See on www.guardian.co.uk

A bookmark for the librarians: Pew’s 10 lessons in e-reading and 1 more from BOB

A bookmark for the librarians: Pew's 10 lessons in e-reading and one more from BOB | Books On Books | Scoop.it

 Pew Internet’s latest report on e-reading offers librarians ten valuable lessons on how they can increase the usage and demonstrate the value of their collections.

The 11th corollary — there are “herds” of ebook readers out there whose watering holes are here:

Readmill

Kobo Vox

Copia

Subtext

ReadCloud (an Australian site aimed at schools).

These are only five among several to watch.   Most of these reader apps are available for the iPad, and even Amazon has introduced the facility to share annotations and comments via Twitter and Facebook in Kindle Fire 6.3.

There is also a new kid on the block:  Zola, one to watch if only for its ambition to compete with Google Play and Amazon.

Now, if Overdrive were to enhance its recent acquisition Book.ish with this social reading facility, then …!

Caveat:  Michael Kozlowski  has this to say about the phenomenon:  “In the end, social media in electronic books is severely lacking. … Having more embedded social functions in an e-reading indie app or mainstream company taking [it] to the next level will only help the industry grow and spurn [sic] more companies to offering competing or better options.”

And that’s where the 11th corollary comes in.  Librarians might be able to make a difference — introducing (or following) their patrons into the social e-reader experience, making the global more local, sparking local reading groups and reading lists, providing a local human interaction in helping readers find books and answers about them.

If the companies mentioned have not already reached out to the library community and publishers to push this possible next step in the evolution of the book, perhaps the librarians should reach out to the social ebook readers and the publishers?

The Future of the Past: Bookmarking a forthcoming title

Tom Abba and Baldur Bjarnason are writing a book — about “books, electronic textuality and materiality and is a manifesto of sorts.”

Some of it slips out intentionally in Abba’s blog.  He comments on Touchpress’s app of Eliot’s “The Wasteland,” Flipboard’s setting of design trends and Visual Editions’ app version of Marc Saporta’s “Composition No. 1.”   Here’s hoping that they also address Agrippa (a book of the dead), the work of art created by novelist William Gibson, artist Dennis Ashbaugh and publisher Kevin Begos Jr. in 1992.   That’s right, futurists, 20 years ago.

Expanded Artists’ Books: Envisioning the Future of the Book

Here’s a twist, or is it?

The Center for Book and Paper Arts at Columbia College Chicago issued a call for proposals yesterday (19 July) for projects that “provide concept(s) of how the digital work may be transformed into a physical book object – ….”

The premise behind the “award of two $10,000 commissions for new artworks for the iPad [which] will have physical counterparts that intersect, modulate, or inform the digital components of the artwork” is:

“Artists’ books claim all aspects of the book (format, typography, structure, etc.) as potentially expressive.  As immersive hybrid experiences for the reader/viewer, these works expand the limits of what we traditionally think of as a book.
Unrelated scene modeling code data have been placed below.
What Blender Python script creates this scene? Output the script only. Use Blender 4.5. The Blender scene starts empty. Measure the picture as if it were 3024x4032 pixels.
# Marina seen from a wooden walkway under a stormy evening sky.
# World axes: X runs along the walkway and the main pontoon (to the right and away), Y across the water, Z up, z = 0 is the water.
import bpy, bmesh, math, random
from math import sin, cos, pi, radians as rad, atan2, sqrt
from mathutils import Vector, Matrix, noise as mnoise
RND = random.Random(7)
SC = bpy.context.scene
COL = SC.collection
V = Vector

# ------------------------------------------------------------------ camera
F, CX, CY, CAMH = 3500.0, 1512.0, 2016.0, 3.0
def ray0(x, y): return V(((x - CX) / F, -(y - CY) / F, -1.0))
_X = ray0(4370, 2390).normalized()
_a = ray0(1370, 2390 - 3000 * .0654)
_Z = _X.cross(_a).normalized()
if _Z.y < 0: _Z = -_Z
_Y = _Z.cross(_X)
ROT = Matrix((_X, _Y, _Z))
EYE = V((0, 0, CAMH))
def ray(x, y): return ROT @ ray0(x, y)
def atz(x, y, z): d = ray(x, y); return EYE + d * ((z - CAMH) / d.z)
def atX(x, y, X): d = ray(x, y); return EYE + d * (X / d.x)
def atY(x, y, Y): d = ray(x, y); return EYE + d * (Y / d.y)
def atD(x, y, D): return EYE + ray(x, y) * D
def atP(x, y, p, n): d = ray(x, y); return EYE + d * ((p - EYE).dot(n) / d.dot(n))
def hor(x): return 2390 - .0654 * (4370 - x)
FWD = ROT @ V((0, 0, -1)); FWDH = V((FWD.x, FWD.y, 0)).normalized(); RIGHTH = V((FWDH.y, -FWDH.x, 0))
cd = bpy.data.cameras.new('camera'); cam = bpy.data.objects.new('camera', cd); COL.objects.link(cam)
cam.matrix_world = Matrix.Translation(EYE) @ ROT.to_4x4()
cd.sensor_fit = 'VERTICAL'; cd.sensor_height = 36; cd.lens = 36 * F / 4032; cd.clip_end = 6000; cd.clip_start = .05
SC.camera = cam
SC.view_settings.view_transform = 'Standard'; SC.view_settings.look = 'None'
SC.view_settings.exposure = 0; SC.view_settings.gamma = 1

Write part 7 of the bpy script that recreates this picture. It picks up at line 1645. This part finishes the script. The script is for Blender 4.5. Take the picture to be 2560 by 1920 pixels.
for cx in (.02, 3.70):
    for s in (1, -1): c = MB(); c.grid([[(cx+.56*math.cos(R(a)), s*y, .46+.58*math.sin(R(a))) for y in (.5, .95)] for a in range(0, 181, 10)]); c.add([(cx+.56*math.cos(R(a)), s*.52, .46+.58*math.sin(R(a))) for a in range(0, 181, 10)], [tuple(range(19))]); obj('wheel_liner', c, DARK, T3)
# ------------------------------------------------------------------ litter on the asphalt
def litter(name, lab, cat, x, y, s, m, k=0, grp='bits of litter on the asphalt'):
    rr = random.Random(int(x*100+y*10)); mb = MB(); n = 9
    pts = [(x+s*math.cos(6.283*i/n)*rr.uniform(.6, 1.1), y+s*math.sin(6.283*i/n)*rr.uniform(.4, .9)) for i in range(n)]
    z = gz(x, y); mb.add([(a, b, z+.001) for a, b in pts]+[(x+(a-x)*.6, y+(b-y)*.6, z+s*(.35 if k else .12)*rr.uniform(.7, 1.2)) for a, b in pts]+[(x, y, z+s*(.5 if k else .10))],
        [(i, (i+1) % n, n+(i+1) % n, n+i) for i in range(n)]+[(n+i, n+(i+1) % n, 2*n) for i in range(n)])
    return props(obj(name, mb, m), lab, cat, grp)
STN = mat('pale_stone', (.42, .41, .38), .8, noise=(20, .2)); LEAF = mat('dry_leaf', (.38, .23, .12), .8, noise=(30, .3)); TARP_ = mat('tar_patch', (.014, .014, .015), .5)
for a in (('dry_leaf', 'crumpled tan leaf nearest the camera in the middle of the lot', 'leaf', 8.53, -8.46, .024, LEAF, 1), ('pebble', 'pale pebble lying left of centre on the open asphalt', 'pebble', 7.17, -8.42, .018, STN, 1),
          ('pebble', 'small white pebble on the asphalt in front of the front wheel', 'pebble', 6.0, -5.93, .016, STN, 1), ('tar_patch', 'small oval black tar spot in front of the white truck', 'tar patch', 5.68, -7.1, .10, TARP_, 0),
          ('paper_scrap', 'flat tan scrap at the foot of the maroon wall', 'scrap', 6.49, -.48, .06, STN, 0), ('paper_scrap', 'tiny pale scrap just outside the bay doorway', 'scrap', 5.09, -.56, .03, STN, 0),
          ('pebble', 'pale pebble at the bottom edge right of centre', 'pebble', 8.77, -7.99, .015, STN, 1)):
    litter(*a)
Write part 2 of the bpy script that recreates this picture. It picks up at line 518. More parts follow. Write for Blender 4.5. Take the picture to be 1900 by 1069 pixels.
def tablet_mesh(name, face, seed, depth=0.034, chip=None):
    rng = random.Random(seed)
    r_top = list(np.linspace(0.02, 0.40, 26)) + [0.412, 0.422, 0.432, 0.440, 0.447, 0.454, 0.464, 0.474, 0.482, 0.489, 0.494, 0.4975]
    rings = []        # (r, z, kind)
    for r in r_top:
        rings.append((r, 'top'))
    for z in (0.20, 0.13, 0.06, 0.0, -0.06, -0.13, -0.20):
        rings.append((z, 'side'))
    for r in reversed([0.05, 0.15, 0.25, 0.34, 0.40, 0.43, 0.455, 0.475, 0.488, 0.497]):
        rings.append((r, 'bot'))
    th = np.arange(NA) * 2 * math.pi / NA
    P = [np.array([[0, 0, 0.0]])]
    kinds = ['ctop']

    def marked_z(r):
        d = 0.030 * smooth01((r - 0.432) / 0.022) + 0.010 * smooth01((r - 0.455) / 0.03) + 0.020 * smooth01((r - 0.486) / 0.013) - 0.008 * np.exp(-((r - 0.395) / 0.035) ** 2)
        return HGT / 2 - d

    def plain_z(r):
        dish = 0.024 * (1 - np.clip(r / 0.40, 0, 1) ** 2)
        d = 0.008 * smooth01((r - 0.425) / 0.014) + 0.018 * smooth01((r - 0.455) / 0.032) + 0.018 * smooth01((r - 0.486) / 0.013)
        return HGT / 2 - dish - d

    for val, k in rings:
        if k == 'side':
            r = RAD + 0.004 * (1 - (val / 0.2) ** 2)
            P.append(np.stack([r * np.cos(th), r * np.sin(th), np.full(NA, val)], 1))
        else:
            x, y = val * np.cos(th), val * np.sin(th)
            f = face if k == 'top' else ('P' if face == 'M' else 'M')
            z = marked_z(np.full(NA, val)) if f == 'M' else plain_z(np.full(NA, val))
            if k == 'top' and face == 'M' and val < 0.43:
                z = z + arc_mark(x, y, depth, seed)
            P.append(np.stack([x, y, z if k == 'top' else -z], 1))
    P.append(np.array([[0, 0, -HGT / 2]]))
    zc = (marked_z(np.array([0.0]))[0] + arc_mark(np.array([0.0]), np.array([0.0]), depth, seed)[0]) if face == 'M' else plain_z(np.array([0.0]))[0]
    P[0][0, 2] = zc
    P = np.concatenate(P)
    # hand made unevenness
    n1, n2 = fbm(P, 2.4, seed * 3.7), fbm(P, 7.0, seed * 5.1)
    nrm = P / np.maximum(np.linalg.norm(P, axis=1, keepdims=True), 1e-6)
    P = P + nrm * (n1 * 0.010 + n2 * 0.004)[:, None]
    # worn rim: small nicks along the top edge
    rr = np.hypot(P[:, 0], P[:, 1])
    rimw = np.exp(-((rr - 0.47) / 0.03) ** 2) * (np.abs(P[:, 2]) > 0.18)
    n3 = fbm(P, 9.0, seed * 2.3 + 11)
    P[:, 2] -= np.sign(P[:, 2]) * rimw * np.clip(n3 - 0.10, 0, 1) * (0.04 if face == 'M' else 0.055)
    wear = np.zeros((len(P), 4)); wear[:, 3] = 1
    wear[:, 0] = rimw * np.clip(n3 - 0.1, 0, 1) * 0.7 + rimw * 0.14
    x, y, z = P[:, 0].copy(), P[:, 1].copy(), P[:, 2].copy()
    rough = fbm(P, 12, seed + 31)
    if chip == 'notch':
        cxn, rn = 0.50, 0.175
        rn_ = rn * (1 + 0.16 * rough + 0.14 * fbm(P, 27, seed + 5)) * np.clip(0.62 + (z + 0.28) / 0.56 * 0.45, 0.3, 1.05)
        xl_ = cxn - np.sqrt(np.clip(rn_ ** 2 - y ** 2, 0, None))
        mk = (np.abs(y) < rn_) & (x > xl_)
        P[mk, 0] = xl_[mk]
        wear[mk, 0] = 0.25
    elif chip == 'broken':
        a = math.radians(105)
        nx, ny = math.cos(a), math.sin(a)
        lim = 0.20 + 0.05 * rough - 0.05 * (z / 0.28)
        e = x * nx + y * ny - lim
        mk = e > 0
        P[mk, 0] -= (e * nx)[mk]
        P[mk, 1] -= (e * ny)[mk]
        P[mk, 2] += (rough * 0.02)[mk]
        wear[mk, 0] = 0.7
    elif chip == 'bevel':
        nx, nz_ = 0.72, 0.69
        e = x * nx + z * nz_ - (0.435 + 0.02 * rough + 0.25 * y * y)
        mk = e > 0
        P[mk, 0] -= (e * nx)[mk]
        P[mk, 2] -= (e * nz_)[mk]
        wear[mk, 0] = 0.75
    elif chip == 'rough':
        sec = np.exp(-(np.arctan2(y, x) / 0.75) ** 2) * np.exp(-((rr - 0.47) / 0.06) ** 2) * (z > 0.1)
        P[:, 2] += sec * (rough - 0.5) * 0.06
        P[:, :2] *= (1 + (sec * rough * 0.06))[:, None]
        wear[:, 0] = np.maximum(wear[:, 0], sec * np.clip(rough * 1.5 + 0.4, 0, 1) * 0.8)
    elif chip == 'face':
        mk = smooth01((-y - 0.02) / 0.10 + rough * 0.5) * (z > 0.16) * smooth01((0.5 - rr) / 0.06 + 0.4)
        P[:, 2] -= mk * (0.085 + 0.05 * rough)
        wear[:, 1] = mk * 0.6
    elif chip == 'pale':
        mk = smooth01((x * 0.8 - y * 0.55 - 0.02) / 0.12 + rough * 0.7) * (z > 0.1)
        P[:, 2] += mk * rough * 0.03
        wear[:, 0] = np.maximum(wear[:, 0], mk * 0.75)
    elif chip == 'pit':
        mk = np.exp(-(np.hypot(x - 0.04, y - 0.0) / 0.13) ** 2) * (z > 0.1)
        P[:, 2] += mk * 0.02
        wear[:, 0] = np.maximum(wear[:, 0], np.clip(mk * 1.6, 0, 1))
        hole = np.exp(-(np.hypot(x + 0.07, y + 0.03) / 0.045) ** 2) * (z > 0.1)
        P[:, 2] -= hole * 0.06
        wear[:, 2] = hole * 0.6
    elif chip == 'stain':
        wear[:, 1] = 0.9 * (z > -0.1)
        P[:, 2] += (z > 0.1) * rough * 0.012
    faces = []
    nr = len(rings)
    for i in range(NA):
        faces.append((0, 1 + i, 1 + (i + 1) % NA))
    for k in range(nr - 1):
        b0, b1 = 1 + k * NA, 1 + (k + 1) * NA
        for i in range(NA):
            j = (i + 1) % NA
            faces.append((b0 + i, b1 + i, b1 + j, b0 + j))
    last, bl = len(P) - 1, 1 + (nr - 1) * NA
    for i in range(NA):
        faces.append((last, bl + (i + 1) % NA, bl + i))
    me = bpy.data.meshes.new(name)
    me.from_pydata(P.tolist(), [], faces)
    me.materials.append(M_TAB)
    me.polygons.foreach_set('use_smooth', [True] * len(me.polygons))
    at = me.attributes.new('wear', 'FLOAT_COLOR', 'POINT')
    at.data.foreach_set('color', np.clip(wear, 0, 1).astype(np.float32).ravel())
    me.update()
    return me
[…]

Simultaneously, we consider that tablet-based mobile platforms are emerging as a dynamic arena for investigation of the notion of the book. Expanded Artists’ Books utilize the rich capabilities of the tablet platform to imagine new forms that a book might take, such as exploring how interactivity challenges the traditional closure of text or the performance of time.”

William Gibson’s novels leap to mind as examples of predictive fiction (fairly uncannily when you compare Google’s VR glasses to the Ono-Sendai Cyberspace Deck that allows characters in the Sprawl trilogy to enter and navigate “Cyberspace [that] consensual hallucination experienced daily by billions of legitimate operators, in every nation, by children being taught mathematical concepts. … A graphic representation of data abstracted from banks of every computer in the human system. Unthinkable complexity. Lines of light ranged in the nonspace of the mind, clusters and constellations of data. Like city lights, receding.” (Gibson 69)

So why not predictive book art to envision the future of the book?